Orion Magazine

Mussel Memory

A RIVER RUNS THROUGH the village in western Scotland where I grew up. After heavy rain, it tears under the stone bridge I crossed each day on my way to school, earning its name, the White Cart, on its short journey to the sea. It starts as a burn bubbling its way through the peaty uplands of Eaglesham Moor about ten miles from Glasgow, slipping between heather and cotton grass and pillows of sphagnum moss. Despite its proximity to Scotland’s largest city, the moor is still a wild, waterlogged place, with humps of glacier-scoured volcanic rock protruding from peatland ten meters thick.
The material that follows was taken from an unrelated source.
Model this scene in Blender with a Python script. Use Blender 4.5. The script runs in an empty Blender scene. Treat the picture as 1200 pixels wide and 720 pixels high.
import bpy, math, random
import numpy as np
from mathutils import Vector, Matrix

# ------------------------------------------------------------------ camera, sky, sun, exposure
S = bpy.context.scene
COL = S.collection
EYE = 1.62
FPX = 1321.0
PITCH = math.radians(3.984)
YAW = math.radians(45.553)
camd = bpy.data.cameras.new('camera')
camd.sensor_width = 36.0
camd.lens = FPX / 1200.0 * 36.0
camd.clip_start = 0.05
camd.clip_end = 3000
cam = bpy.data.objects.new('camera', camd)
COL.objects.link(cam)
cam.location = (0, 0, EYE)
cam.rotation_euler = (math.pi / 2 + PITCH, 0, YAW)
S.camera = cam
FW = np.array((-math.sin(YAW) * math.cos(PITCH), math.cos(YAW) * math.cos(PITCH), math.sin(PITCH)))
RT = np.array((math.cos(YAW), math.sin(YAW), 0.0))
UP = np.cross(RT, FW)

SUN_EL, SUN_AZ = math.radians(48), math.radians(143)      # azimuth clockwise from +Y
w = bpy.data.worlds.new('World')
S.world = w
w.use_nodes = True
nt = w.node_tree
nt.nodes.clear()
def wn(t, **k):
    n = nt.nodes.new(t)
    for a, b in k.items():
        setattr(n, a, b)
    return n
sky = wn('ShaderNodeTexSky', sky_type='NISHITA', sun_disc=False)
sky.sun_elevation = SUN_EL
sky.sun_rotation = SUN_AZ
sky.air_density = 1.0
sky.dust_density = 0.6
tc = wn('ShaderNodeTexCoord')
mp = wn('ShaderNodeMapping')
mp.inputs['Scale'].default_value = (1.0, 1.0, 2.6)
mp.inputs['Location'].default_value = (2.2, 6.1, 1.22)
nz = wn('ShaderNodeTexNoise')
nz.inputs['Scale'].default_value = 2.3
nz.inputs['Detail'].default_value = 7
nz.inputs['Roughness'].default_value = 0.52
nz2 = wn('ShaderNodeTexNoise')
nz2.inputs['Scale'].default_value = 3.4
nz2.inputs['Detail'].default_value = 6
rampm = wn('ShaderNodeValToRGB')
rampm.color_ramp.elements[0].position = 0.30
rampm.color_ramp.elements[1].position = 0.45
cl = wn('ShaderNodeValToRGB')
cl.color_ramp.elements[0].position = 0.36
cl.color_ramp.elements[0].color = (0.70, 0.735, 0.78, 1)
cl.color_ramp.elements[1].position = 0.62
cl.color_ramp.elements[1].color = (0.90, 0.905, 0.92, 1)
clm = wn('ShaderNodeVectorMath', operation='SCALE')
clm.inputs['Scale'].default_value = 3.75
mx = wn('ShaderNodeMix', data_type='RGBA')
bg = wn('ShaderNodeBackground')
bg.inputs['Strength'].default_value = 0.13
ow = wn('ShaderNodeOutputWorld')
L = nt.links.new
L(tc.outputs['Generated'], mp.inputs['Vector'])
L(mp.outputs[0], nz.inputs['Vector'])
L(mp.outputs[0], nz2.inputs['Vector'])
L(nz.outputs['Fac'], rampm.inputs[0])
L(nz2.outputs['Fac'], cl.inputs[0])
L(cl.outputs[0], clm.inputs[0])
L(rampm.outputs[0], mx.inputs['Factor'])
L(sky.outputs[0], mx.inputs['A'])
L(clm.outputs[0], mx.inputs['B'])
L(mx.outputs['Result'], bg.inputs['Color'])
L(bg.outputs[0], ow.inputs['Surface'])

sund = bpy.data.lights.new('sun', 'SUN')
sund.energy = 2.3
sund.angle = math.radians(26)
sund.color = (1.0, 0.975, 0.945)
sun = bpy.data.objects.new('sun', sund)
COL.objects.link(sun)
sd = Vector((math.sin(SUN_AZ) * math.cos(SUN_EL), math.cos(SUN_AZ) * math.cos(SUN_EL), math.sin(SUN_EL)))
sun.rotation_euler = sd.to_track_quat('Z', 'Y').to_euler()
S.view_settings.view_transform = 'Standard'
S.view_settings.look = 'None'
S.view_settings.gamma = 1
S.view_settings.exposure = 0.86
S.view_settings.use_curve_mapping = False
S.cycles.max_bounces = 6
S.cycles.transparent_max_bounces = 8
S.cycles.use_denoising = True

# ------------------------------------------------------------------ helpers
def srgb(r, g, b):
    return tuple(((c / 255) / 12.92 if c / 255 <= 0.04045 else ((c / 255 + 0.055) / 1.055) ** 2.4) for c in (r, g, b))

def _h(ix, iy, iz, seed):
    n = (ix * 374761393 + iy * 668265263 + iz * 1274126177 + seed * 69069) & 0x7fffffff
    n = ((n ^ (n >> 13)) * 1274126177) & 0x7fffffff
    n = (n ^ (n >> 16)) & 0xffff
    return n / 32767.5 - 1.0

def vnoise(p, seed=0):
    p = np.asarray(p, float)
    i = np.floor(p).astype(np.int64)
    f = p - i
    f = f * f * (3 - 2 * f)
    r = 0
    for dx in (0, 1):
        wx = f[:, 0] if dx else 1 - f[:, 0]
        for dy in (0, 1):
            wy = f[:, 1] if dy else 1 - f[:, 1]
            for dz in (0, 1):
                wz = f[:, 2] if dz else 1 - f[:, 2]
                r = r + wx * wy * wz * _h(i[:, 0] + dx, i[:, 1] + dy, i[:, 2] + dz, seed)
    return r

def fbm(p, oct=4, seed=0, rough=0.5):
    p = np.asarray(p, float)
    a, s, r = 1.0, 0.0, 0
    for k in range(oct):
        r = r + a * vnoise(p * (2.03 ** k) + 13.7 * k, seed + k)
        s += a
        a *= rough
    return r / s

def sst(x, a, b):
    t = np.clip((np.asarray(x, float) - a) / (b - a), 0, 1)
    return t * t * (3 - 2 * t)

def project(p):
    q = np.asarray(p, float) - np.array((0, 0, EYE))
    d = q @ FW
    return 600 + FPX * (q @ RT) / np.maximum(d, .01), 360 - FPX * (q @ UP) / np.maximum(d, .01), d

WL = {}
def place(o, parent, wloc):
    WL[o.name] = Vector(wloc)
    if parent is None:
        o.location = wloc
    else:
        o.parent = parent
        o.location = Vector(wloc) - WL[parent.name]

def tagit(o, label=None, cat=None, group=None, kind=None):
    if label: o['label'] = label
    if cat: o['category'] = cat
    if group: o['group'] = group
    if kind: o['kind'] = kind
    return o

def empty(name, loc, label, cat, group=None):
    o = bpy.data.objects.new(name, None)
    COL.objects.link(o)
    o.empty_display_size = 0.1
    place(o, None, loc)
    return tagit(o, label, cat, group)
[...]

Wide skies and fleeting weather reflect in the pools, lochans, and reservoirs, turning the moor from air and light into sudden darkness. Up there, the White Cart skirts tracts of managed forest, loops through pastureland, descends through villages that have morphed into Glaswegian suburbs. Deeper into the city, it runs beside sandstone tenements and postwar industrial estates, emerging for a dignified course beside the Georgian symmetry of Pollok House. In the ancient burgh of Paisley, it almost clips the runways of Glasgow Airport before debouching into a soft curve of the River Clyde on its way to the ocean and the sea lochs of the west coast. Its twenty-mile run hosts salmon, otters, kingfishers, and the memories of children. But not, for a good long while, pearl mussels.

People have dived for pearls for thousands of years in the Persian Gulf and Indian Ocean. Enslaved people were dispatched to clear the Caribbean of its pearl beds. The range of the pearl-bearing mussel, Margaritifera margaritifera, once stretched from the Arctic to Portugal, from Russia to the northeastern seaboard of North America. In the late seventeenth century, the topographer William Camden described the White Cart as being well known for its large, fine pearls. A local historian boasted that the river had once concealed pearls so distinctive, they were “taken notice of by some of the most famous jewellers in Europe.”

But over the past century, the pearl-bearing mussels that thrived in the cold, fast-flowing rivers of Scandinavia, Russia, France, and Scotland have largely disappeared. The last report of live pearl mussels in the White Cart was made by a fisherman in 1887. A small cohort survives in remote rivers in the Highlands, the North East, and the Western Isles in Scotland, but in the industrialized Lowlands, they are long extinct.